Their teachers are a traditional source of support for the left, and it was Leonarda Dibrani's teachers who tipped off the media that she had been taken off a school trip in order to be kicked out of the country.

With his personal popularity at an all-time low of 23 per cent and local council elections coming up in five months, Hollande would rather not upset his core vote, already quite likely to stay at home due to disappointment with the government's record.

But he also wants to stop the flight of votes to the far-right Front National, which scored a surprise victory in a recent local election and came out top of voting intentions for European elections for the first time ever in a recent opinion poll.

As he demonstrated this weekend, Hollande has yet to find a way of squaring that particular circle and he must be casting envious glances at his interior minister, Manuel Valls, who is flying high in opinion polls.

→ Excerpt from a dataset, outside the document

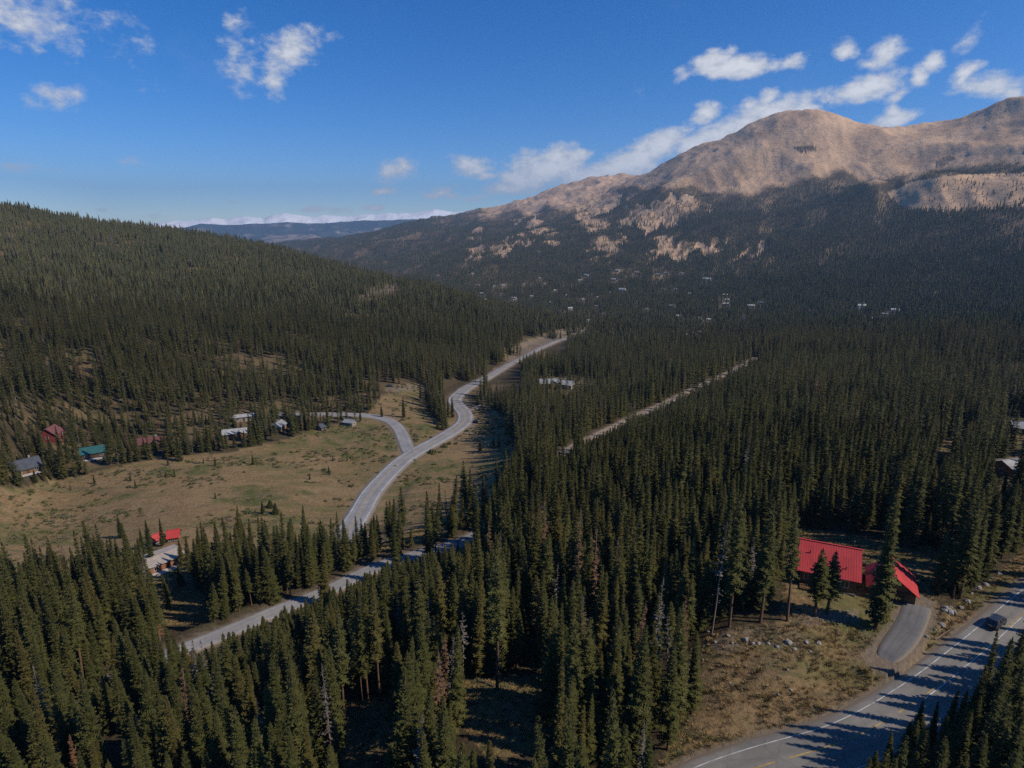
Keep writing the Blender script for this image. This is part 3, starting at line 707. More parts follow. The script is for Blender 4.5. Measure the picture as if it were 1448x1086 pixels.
# ------------------------------------------------------------------ buildings
M['red_metal'] = plain('red_metal_roof', (.50, .050, .048), .6, .14, .35, 0, .3)
M['red_dull'] = plain('dull_red_roof', (.42, .045, .04), .6, .12, .6)
M['log'] = plain('brown_log_wall', (.17, .095, .045), .85, .3, 1.4)
M['log_dark'] = plain('dark_timber', (.075, .045, .028), .85, .3, 1.4)
M['honey'] = plain('honey_timber', (.33, .15, .055), .8, .25, 1.4)
M['rust_wall'] = plain('rust_brown_wall', (.27, .12, .06), .8, .2, .8)
M['barn_red'] = plain('barn_red_wall', (.24, .05, .04), .8, .2, .8)
M['cream'] = plain('cream_wall', (.29, .25, .20), .8, .15, .8)
M['slate'] = plain('dark_slate_roof', (.065, .070, .085), .8, .2, .6)
M['maroon'] = plain('maroon_roof', (.16, .058, .056), .75, .2, .6)
M['teal'] = plain('teal_metal_roof', (.03, .105, .10), .5, .12, .5)
M['pale_roof'] = plain('pale_grey_roof', (.33, .32, .305), .7, .2, .6)
M['grey_roof'] = plain('grey_shingle_roof', (.25, .26, .265), .75, .16, .6)
M['tan_roof'] = plain('sandy_gravel_roof', (.37, .31, .26), .9, .15, .8)
M['pale_slab'] = plain('pale_concrete', (.46, .43, .40), .85, .15, .8)
M['glass'] = glass('window_glass'); M['trim'] = plain('white_trim', (.62, .60, .56), .6, .08)
M['iron'] = plain('black_iron', (.03, .03, .032), .5, .1)
def gable_walls(w, d, h, rise):
    """closed shell with gable ends at +-x"""
    mb = MB(); a, b = w / 2, d / 2
    v = [(-a, -b, -.9), (a, -b, -.9), (a, b, -.9), (-a, b, -.9), (-a, -b, h), (a, -b, h), (a, b, h), (-a, b, h), (-a, 0, h + rise), (a, 0, h + rise)]
    mb.add(v, [(0, 1, 5, 4), (2, 3, 7, 6), (1, 2, 6, 9, 5), (3, 0, 4, 8, 7), (3, 2, 1, 0)]); return mb
def gable_roof(w, d, h, pitch, over=.55, th=.18, seam=None, ridge=True):
    """two sloping slabs meeting at the ridge, with standing seams where asked"""
    mb = MB(); t = math.tan(pitch); L = w / 2 + over; b = d / 2 + over; z0 = h + d / 2 * t
    for s in (-1, 1):
        v = [(-L, 0, z0), (L, 0, z0), (L, s * b, z0 - b * t), (-L, s * b, z0 - b * t)]
        v += [(x, y, z + th) for x, y, z in v]
        mb.add(v, [(0, 1, 2, 3), (7, 6, 5, 4), (0, 4, 5, 1), (1, 5, 6, 2), (2, 6, 7, 3), (3, 7, 4, 0)])
        if seam:
            n = int(2 * L / seam)
            for i in range(n + 1):
                x = -L + .03 + (2 * L - .06) * i / n
                v = [(x - .025, s * .03, z0 + th - .03 * t - .02), (x + .025, s * .03, z0 + th - .03 * t - .02), (x + .025, s * b, z0 + th - b * t - .02), (x - .025, s * b, z0 + th - b * t - .02)]
                v += [(x_, y_, z_ + .045) for x_, y_, z_ in v]
                mb.add(v, [(4, 5, 6, 7), (0, 1, 5, 4), (1, 2, 6, 5), (2, 3, 7, 6), (3, 0, 4, 7)])
    if ridge: mb.box((0, 0, z0 + th + .01), (2 * L + .04, .34, .10))
    return mb, z0 + th
def window(parent, c, wd, ht, side, frame='trim'):
    """side: unit normal in the xy plane"""
    nx, ny = side; rz = math.atan2(nx, -ny)
    def bx(mb, off, u, z, du, dz, dep): mb.box((c[0] + nx * off + math.cos(rz) * u, c[1] + ny * off + math.sin(rz) * u, c[2] + z), (du, dep, dz), 0, rz)
    g = MB(); bx(g, .02, 0, 0, wd, ht, .06); w = g.build('window', M['glass'], parent)
    f = MB()
    for u in (-wd / 2 - .04, wd / 2 + .04): bx(f, .045, u, 0, .09, ht + .18, .11)
    for z in (-ht / 2 - .04, ht / 2 + .04): bx(f, .045, 0, z, wd - .012, .09, .105)
    bx(f, .05, 0, 0, .05, ht - .012, .09)
    f.build('frame', M[frame], w); return w
def door(parent, c, wd, ht, side, mat='log_dark'):
    nx, ny = side; rz = math.atan2(nx, -ny); g = MB()
    g.box((c[0] + nx * .03, c[1] + ny * .03, c[2] + ht / 2), (wd, .07, ht), 0, rz)
    for i in range(3): g.box((c[0] + nx * .07, c[1] + ny * .07, c[2] + ht * (.2 + .3 * i)), (wd * .8, .03, ht * .2), 0, rz)
    dd = g.build('door', M[mat], parent); k = MB(); q = (c[0] + nx * .09 + math.cos(rz) * wd * .38, c[1] + ny * .09 + math.sin(rz) * wd * .38, c[2] + ht * .48)
    k.tube(q, (q[0] + nx * .08, q[1] + ny * .08, q[2]), .035); k.build('handle', M['iron'], dd); return dd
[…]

Valls has cultivated a tough-guy image on immigration, crime and the Roma, while from time to time insisting that he really is a "man of the left".

Indeed, a cynic might conclude that some of his Socialist comrades' interest in the Leonarda case may be motivated more by political rivalry than by a sudden access of idealism.

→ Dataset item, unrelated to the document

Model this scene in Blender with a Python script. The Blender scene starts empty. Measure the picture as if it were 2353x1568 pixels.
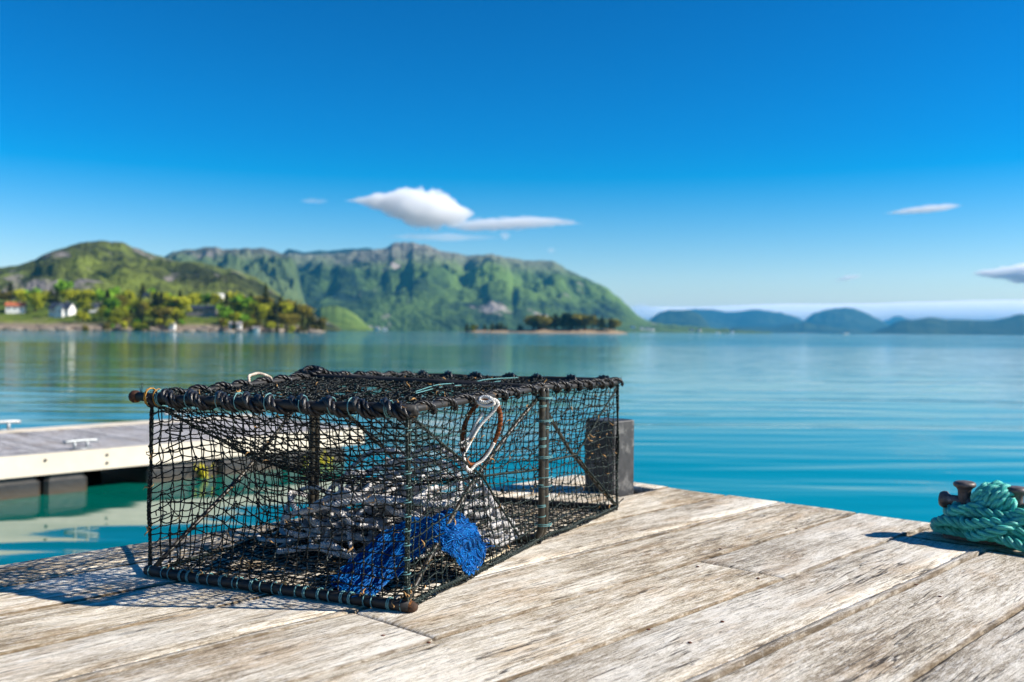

A further twist to the plot was added by the report into the Dibrani deportation commissioned by Valls.

While judging its execution clumsy, it declared that the deportation had been lawful.

And it went on to paint a profoundly unflattering portrait of the Dibrani family and especially of Leonarda's father, Resat, which has been seized on by the right-wing press.

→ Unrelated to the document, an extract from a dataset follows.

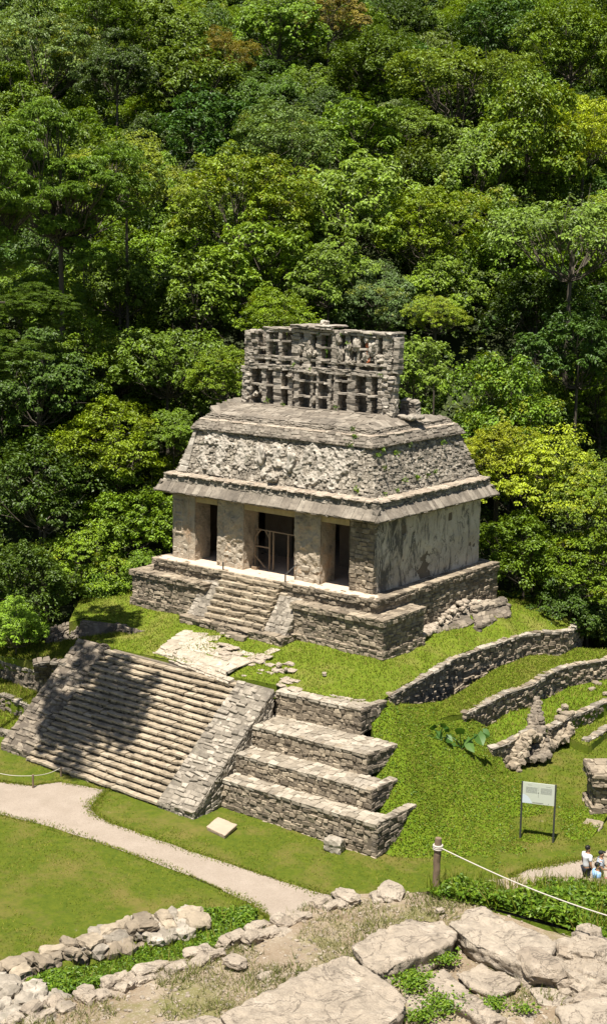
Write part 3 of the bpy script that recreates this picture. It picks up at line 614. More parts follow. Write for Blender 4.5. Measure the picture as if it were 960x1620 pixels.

He had already admitted lying to immigration authorities about where his wife and children were born.

The report portrays him as a petty criminal who has dodged offers of work and declared his intention of claiming social security for his large family.

His older daughters were at one point taken into care after accusing him of beating them, the report says, although they later retracted and went back to the family.

While conceding that one of Leonarda's teachers praised her efforts to integrate and her progress at school, it goes on to claim that she and some of her siblings were frequently absent from their classes.

But, details aside, Leonarda's case has brought out a conflict.

On one hand, the compassion championed by those demonstrating school students and usually associated with the left.

On the other, the insecurity felt by growing sections of the population of a Europe in economic and social crisis, an insecurity increasingly finding its expression on the right, even the far right.

So far Hollande has failed to find the way to square that particular circle.